George Bush lives on a fake ranch (really a pig farm converted into a home) in Texas when he isn't in Washington, and he likes to talk like a cowboy and pretend that he's a cowboy even though he's really from the Northeast.

And what do you think Adolf Hitler most liked to read in his spare time? It wasn't books about political theory, books praising the culture or history of Germany, books about warfare, or even racist propaganda books. Little Adolf liked to read cheapo cowboy novels by the writer Karl May. These were the type of thing that didn't reflect the Old West accurately at all, but rather turned cowboys into super-hero type figures. A lot of men read them like boys read comic books, or like men read Tom Clancy novels today.
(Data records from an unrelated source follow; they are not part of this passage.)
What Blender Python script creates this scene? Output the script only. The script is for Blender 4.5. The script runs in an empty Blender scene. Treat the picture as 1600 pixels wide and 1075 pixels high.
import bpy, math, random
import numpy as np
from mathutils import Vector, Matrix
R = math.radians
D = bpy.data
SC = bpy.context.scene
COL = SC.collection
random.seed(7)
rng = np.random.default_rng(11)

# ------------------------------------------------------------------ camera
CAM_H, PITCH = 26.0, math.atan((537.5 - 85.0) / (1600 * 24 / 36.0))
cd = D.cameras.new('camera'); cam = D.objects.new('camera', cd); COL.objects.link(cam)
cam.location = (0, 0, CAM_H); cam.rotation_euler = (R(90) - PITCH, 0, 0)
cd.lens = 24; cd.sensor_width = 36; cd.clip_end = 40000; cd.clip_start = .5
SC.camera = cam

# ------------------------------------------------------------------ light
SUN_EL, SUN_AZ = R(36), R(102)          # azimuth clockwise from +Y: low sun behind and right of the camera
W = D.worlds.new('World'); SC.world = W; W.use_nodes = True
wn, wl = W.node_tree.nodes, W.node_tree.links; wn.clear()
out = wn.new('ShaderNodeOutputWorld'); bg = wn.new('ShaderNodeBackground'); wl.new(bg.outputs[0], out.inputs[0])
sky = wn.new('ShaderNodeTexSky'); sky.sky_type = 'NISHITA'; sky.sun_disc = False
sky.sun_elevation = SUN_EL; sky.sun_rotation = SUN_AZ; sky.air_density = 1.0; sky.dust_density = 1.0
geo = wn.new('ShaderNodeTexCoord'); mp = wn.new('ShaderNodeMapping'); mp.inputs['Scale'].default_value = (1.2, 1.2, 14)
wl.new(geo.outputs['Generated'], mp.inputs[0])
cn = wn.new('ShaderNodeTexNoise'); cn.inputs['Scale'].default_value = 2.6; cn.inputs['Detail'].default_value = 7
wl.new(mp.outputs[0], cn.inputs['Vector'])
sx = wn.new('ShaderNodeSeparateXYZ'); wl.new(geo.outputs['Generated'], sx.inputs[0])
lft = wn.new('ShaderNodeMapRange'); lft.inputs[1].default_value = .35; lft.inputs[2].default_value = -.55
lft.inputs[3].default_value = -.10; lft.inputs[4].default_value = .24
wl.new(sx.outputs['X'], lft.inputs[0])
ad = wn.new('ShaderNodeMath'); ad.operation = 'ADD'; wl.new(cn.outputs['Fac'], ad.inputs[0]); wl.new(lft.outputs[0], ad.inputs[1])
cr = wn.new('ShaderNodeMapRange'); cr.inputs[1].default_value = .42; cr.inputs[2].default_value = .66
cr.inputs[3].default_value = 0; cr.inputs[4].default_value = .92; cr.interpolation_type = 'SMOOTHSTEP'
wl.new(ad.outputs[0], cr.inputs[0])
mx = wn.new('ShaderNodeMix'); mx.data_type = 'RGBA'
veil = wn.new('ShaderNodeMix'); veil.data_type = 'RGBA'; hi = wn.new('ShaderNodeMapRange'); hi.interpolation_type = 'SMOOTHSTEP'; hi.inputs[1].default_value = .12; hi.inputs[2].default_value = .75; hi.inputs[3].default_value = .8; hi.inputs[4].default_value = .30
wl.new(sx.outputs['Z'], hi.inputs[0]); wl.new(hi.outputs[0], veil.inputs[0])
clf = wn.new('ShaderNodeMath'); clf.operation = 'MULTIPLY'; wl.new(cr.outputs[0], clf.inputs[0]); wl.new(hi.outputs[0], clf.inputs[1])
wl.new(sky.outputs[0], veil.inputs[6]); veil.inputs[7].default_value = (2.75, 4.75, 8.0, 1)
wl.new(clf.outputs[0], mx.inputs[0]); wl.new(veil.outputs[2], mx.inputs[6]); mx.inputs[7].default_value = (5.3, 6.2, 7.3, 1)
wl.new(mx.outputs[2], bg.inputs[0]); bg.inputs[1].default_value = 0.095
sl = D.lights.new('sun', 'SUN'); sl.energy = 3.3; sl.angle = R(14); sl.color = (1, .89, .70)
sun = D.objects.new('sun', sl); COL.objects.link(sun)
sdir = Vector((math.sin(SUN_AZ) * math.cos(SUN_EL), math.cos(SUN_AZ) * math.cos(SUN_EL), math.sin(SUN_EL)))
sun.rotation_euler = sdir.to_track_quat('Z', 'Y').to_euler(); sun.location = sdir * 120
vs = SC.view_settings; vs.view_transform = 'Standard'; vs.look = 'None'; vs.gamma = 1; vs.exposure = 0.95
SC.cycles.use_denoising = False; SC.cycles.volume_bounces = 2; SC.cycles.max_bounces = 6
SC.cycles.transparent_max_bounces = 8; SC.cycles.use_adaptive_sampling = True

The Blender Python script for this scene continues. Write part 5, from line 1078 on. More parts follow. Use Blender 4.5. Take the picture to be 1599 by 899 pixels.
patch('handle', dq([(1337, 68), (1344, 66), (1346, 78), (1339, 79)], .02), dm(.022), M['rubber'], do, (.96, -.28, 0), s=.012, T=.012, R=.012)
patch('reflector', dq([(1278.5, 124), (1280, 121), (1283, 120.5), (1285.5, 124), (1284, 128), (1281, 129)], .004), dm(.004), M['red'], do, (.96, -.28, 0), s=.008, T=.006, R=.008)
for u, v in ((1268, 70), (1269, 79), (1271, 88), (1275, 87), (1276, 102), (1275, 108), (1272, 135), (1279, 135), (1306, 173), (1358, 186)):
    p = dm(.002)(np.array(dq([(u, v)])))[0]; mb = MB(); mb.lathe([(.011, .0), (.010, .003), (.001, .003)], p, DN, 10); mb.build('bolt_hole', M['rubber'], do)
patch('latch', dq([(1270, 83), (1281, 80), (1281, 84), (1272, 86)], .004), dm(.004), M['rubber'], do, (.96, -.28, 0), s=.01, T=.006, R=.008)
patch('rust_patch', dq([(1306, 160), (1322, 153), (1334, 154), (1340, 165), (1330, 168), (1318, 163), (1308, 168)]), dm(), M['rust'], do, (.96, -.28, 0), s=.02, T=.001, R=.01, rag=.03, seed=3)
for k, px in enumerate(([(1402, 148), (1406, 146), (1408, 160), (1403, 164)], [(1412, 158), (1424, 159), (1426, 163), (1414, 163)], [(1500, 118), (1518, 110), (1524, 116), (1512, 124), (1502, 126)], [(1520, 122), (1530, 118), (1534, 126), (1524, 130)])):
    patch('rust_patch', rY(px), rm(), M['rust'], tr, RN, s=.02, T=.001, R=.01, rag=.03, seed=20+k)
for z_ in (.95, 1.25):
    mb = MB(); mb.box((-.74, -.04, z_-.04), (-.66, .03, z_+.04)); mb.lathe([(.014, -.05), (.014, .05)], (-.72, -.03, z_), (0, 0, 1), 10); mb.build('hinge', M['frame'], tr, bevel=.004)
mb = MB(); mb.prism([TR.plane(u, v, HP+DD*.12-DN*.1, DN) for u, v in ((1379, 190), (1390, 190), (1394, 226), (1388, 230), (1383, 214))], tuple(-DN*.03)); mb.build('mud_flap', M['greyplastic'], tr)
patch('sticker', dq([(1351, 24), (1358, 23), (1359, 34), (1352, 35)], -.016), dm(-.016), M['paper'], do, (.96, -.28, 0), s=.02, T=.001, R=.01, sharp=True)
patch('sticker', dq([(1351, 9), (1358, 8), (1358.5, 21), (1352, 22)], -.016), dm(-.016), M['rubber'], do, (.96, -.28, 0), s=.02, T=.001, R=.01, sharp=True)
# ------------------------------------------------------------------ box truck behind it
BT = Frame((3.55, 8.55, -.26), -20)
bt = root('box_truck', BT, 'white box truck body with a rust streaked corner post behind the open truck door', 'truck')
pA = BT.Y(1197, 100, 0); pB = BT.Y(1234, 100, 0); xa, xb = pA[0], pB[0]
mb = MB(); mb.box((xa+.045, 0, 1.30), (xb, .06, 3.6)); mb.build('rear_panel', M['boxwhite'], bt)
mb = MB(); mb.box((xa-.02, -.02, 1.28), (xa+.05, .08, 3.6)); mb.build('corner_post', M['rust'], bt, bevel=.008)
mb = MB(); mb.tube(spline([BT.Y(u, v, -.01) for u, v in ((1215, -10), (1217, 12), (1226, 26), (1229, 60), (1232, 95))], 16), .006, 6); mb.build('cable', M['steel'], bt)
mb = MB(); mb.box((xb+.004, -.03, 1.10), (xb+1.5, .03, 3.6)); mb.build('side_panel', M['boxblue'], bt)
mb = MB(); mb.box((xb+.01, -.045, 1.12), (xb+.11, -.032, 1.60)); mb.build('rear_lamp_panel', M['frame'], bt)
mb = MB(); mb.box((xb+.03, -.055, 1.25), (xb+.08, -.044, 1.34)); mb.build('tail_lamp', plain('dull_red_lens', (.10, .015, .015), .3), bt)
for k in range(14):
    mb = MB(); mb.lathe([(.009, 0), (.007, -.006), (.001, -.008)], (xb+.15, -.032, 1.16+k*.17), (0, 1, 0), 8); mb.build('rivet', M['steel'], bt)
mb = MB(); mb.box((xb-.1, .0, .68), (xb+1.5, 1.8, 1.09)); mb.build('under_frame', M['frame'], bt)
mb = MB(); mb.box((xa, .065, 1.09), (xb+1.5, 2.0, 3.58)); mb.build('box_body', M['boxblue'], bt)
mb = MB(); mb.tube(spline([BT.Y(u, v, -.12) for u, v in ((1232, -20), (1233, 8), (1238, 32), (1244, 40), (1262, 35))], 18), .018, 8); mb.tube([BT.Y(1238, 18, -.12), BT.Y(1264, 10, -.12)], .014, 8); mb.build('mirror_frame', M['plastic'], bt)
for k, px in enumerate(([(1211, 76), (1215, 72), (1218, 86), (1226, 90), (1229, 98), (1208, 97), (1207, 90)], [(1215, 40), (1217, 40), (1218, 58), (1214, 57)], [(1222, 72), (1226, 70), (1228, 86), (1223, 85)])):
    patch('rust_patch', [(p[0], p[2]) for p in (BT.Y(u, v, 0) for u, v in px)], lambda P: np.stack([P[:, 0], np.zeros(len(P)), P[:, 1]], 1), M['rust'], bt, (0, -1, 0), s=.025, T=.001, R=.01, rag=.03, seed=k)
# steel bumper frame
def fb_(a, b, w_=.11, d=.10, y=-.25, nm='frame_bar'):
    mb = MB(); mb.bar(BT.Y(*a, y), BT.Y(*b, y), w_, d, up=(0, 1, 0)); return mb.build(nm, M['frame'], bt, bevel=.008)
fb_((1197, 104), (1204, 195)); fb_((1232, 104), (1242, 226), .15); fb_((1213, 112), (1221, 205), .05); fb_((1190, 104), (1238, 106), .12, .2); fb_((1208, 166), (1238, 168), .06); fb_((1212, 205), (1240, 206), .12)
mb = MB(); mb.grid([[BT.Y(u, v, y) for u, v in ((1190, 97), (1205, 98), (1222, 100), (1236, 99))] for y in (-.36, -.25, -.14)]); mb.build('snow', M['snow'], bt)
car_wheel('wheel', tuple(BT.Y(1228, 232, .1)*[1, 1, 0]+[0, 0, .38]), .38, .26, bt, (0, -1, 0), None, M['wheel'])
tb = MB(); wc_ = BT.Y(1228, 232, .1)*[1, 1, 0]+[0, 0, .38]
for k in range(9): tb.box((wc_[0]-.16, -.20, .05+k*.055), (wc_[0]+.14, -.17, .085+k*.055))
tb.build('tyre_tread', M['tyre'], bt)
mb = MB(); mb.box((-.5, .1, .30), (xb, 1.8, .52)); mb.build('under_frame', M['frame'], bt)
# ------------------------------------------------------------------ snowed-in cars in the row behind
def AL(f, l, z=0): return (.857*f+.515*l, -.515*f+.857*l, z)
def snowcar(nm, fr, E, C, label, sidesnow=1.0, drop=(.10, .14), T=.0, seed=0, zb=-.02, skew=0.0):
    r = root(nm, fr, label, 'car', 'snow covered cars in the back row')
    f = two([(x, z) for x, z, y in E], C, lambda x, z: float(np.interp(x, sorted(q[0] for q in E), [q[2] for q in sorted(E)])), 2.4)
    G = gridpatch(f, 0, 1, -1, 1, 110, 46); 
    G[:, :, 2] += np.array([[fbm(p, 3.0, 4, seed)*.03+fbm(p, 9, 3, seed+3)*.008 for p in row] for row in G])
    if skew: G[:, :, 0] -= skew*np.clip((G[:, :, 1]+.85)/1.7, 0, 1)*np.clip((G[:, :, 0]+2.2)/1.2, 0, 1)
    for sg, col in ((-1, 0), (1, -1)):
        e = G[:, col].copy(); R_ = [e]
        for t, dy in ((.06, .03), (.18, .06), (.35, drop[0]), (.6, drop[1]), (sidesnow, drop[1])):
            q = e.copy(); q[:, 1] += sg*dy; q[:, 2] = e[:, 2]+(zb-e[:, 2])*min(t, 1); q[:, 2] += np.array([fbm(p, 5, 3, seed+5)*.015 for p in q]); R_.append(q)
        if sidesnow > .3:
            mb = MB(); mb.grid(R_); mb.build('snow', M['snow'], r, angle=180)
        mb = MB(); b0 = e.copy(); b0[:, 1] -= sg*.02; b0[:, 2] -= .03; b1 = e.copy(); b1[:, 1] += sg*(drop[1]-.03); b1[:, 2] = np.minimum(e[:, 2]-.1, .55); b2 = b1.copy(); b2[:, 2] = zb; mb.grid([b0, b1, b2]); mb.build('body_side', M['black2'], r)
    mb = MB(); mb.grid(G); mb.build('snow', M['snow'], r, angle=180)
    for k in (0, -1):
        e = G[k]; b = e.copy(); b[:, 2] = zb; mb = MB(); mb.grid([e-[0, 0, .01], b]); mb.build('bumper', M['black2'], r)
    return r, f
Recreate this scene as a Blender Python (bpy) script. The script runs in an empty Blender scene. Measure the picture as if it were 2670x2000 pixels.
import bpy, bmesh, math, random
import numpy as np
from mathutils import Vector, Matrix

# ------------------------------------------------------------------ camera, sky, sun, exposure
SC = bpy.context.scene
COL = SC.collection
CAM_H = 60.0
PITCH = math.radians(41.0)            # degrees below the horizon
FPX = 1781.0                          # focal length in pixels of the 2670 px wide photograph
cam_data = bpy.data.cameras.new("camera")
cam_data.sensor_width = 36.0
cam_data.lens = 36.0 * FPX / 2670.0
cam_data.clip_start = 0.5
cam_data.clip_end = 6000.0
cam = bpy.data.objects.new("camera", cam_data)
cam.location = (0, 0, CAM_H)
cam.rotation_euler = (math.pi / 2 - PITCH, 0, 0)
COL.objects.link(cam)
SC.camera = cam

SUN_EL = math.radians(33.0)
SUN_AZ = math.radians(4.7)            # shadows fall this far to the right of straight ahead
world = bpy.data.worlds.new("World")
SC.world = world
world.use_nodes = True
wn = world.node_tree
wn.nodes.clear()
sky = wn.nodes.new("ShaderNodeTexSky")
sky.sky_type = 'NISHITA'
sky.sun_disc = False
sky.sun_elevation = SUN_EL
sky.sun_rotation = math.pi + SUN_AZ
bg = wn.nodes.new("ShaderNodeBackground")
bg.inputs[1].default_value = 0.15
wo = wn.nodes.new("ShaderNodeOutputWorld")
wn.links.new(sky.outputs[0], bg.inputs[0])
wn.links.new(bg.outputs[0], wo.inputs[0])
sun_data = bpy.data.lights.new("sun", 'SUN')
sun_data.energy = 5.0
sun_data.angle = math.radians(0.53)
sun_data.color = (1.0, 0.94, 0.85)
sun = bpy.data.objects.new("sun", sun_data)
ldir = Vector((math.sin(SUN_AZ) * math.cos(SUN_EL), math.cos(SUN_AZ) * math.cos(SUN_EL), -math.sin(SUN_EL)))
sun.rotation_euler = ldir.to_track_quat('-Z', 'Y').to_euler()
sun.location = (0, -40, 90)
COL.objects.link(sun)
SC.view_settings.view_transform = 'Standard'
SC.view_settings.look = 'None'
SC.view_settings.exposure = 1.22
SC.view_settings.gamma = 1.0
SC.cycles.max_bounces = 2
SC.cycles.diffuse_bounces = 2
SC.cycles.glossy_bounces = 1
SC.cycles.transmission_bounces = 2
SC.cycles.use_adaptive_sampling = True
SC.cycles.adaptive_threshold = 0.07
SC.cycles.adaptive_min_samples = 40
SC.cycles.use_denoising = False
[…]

This, of course, doesn't mean that cowboy = Nazi, or that everyone who dresses like a cowboy or likes some aspect of country-western culture is bad or racist. And it's also not the type of thing I usually spend my time pointing out on this blog. But since the media has acquiesced over the past few years in the face of a propaganda assault making cowboys and NASCAR fans out to be something like the Nazi German idea of a German Volk (if not a racial übermensch), I just thought I'd point out a parallel that is very clear, and based on well-known facts, but that no one bothers to mention (perhaps because it's a little more direct and clear than is comfortable for the Republicans).